In einem neuen Besenderungsprojekt auf der Insel Upolu in Samoa konnten vier kleinere Aale, möglicherweise Männchen, mit Sendern ausgestattet werden. Die Sender blieben allerdings nur drei Wochen an den Tieren. Warum, ist nicht ganz klar. Vermutlich wurden sie von Raubfischen getötet. Es ist aber nicht auszuschließen, dass die Laichgebiete näher an der Insel liegen als gedacht. Jedenfalls zeigten auch die kleineren Tiere die typischen Vertikalwanderungen: Bei Tagesanbruch tauchen die Tiere von rund 150 m bis auf 750 Meter Tiefe hinab und steigen erst bei Einbruch der Dunkelheit wieder höher.
Züchtung von Aalen ermöglichen
Die Erforschung der Laichgebiete der Aale könnte für die bedrohten Arten lebensrettend sein: „Die Idee dahinter ist, die Bedingungen an den Laichplätzen zu kennen. Bis heute ist es nicht gelungen, im Labor den Zyklus zu schließen, damit eine wirtschaftliche Züchtung in Aquakulturen möglich ist. Der europäische Aal ist vom Aussterben bedroht. Derzeit werden die jungen Aale, wenn sie beginnen, in die Flüsse aufzusteigen, in großen Mengen abgefischt.

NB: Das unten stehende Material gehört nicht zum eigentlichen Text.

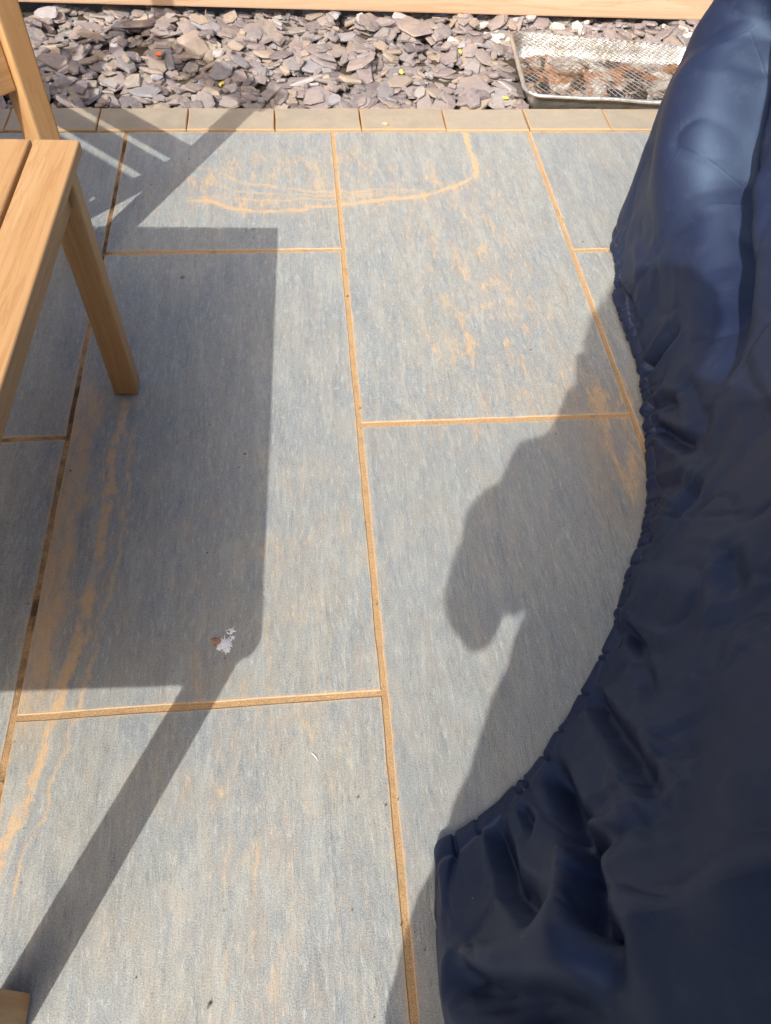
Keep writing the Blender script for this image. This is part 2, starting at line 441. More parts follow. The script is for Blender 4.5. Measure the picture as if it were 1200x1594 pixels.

Für mehrere tausend Euro das Kilo werden sie nach China geschickt und in Aalfarmen aufgezogen, wo sie nach Japan verkauft werden.“ Offiziell sei das Abfischen des europäischen Aals inzwischen verboten, es passiere aber nach wie vor, kritisiert Schabetsberger, der seine Forschungen auf den Indischen Ozean ausweiten will. „Inzwischen steigt auch der Druck auf die tropischen Arten“, betont der Forscher. Die Zeit drängt also.